Roo and his bitc…uh…girls.


I was in my bedroom when I heard a hullabaloo outside my window. I opened my curtain and saw my entire flock of chickens huddled under the low branches of a tree. At first glance, I thought one of them was standing outside of the group, but upon closer inspection, I saw it was a hawk. It was almost as if he was sizing up which hen he’d like to have for lunch.

I ran out the door and waved him off into a neighboring tree, and the flock took their opportunity to make a break for the chicken house, a good 200 yards away. Only one hen remained frozen under the tree; it was my oldest, and definitely my smallest girl. She’s the best mama of the whole bunch and has hatched numerous chicks for the group. She was under the tree, and the hawk was in the tree. She wouldn’t have a chance, especially since there was no way she was going to let me catch her and carry her to safety, but she had a secret weapon – Mr. Rooster (it’s pronounced “Roostah”).


I’ve been allowing my flock of chickens to free-range this summer, which means I always have an ear open to any unusual noise. We live on a couple dozen acres frequented by fox, hawks, raccoons, etc. I haven’t worried too much because the 14 sister-wives are always accompanied by their very devoted husband, Roo.
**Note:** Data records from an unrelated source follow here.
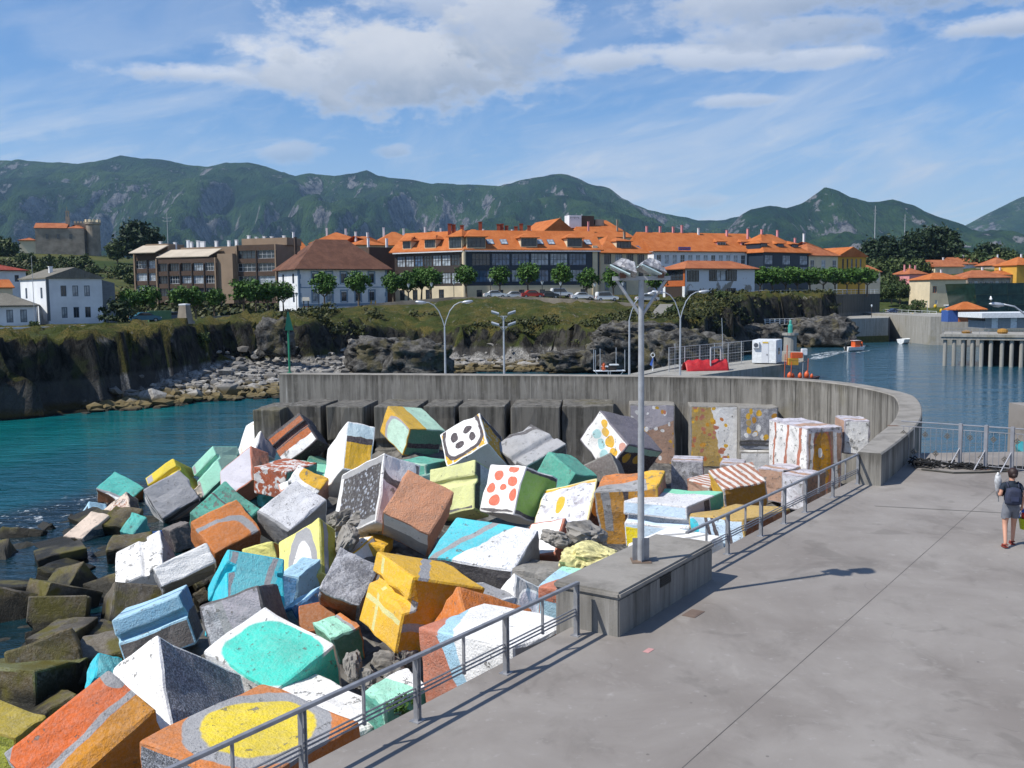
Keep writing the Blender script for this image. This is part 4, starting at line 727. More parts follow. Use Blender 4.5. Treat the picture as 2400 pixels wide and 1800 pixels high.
for z in (hh - .27, hh - .95):
    b = MB(); b.box(-.24, .24, -.03, .03, z, z + .05); b.tube([(-.2, 0, z), (0, 0, z - .22), (.2, 0, z)], .018, 6); b.build('bracket', m_lampgrey, ft2)
    for s in (-1, 1):
        b = MB(); b.box(-.26, .26, -.16, .16, -.05, .05); q = b.build('floodlight', m_lampgrey, ft2, bevel=.02); q.location = (s * .52, 0, z + (.24 if z > hh - .5 else .22)); q.rotation_euler = (R(-22), R(s * -18), R(s * 10))
        b = MB(); b.box(-.22, .22, -.13, .13, -.062, -.052); b.build('lens', plain('lens', '#8f979b', .15), q)
bt = at(678, 730, 59.4); be = thing('green_beacon', 'green harbour beacon with a cone topmark at the end of the wall', 'beacon', (bt.x, 59.0, ZW)); gm = plain('beacon_green', '#1f7a5c', .5)
hb = bt.z - ZW
b = MB(); b.tube([(0, 0, 0), (0, 0, hb - .9)], .065, 10); b.build('pole', gm, be)
b = MB(); b.lathe([(.31, hb - 1.12), (.30, hb - 1.10), (.05, hb - .02), (.04, hb)], 3); b.build('topmark', gm, be)
b = MB(); b.lathe([(.05, hb), (.07, hb + .02), (.07, hb + .14), (.02, hb + .18)], 10); b.build('lantern', m_dark, be)
b = MB(); b.lathe([(.16, 0), (.16, .03)], 10); b.build('foot', gm, be)
# lamp reaching into the picture from the right, a gull resting on it
hd = at(2330, 714, 46); rl = thing('street_lamp', 'curved street lamp arm reaching in at the right edge', 'street lamp', (hd.x + 1.9, 46, 0))
b = MB(); b.tube([(0, 0, 0), (0, 0, hd.z - 1.6), (-.1, 0, hd.z - 1.1), (-.45, 0, hd.z - .45), (-.95, 0, hd.z - .10), (-1.5, 0, hd.z + .02)], [.085, .07, .06, .05, .042, .036], 10); b.build('pole', m_lampgrey, rl, smooth=True); lamp_head(rl, -1.75, hd.z, -1, 1.05)
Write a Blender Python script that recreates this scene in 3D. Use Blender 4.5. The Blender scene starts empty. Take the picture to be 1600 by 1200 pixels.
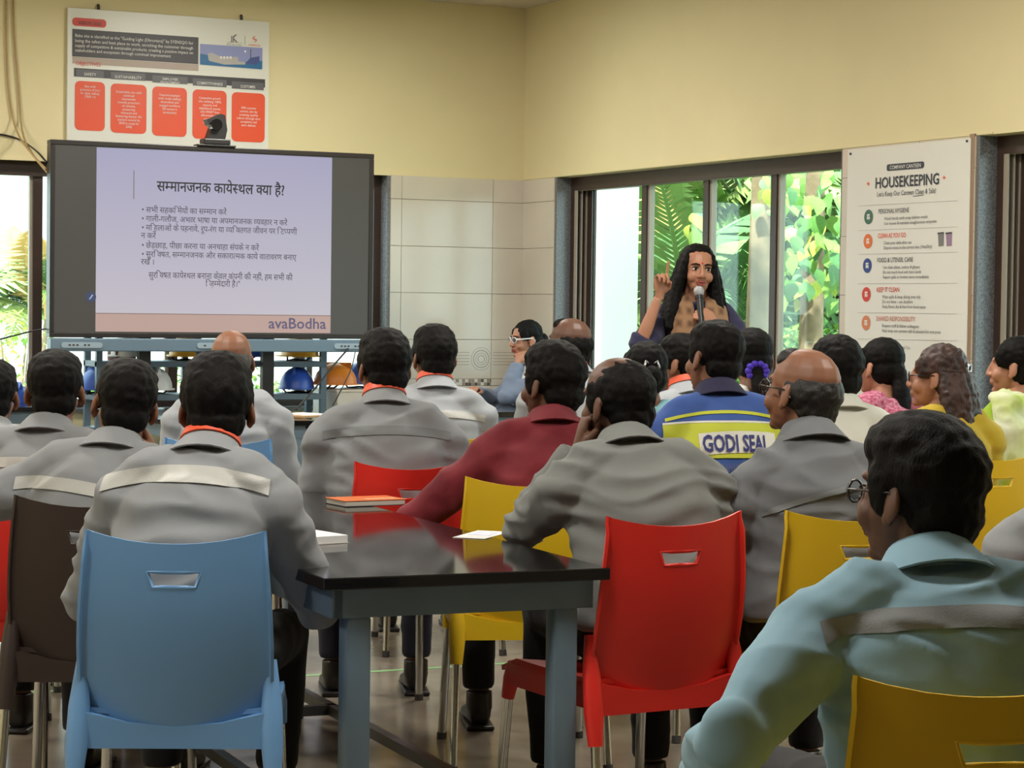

Now, Roo is about 8 years old, which is, oh, 126 in chicken years. He wobbles when he walks and often gets knocked onto his side in their morning rush to get out of the chicken house and look for the first worm. I encourage him and sometimes give him some help back onto his feet. He shakes it off, and heads out behind his ladies, stumbling, but upright. He attempts to reestablish his mojo by “chasing” a couple of them around, almost falling over in the process. I can almost see them rolling their eyes and tittering, but they tolerate him.


The old fella is very accommodating towards the hens, often finding a choice morsel or unseen blueberry and clucking them over before he ever takes a bite. They eat first while he hunts around for another treat. After witnessing his solicitousness towards them, I promised he’d never fear the cooking pot as long as I was around.


So old, rickety Roo was under the tree with equally old Mrs. Hen, and they were 200 yards from safety. I stood nearby and tried to encourage them out. Unfortunately, chicken brains are so small they can only be seen under a microscope (joke, kinda), so they didn’t see the big lady holding a manure rake as any sort of protection. They took their time and Roo began to talk her out from under the tree.


It took about ten minutes, but finally she emerged. Roo and I kept our eyes on the treetop, and Hen kept her eye on Roo. They made their way back, wobbly step by wobbly step, out in the open and exposed. The other hens were in the henhouse crying warning and encouragement. Every once in a while he’d give them a yodel of acknowledgement, but he never left the single hen’s side. I have no doubt he would have fought that hawk to the death, for two years ago he did just that – the hen died, and Roo was crippled for two weeks and almost died himself, but the hen died in the chicken house surrounded by her sisters. That hawk did not get to haul her off.


When she was about ten yards away from safety, she broke into a run, and Roo did his best to keep up with her. They all made it safely back, the hawk was foiled, and I breathed a huge sigh of relief. (They appear in the video below – heart eyes emoji)


I guess there’s nothing more to this story than that, except that it got me thinking that I have a few folks as loyal as ol’ Roo in my life – folks who stick with me when things get hairy, who don’t run from danger or trouble. When all heck is overhead, they stay with me under the tree until I’m ready to brave it, then walk by my side while I get to safety. I’m grateful for you folks – I think you know who you are. And I’m super thankful for a broken down old rooster named Roo, who taught me a thing or two about loyalty.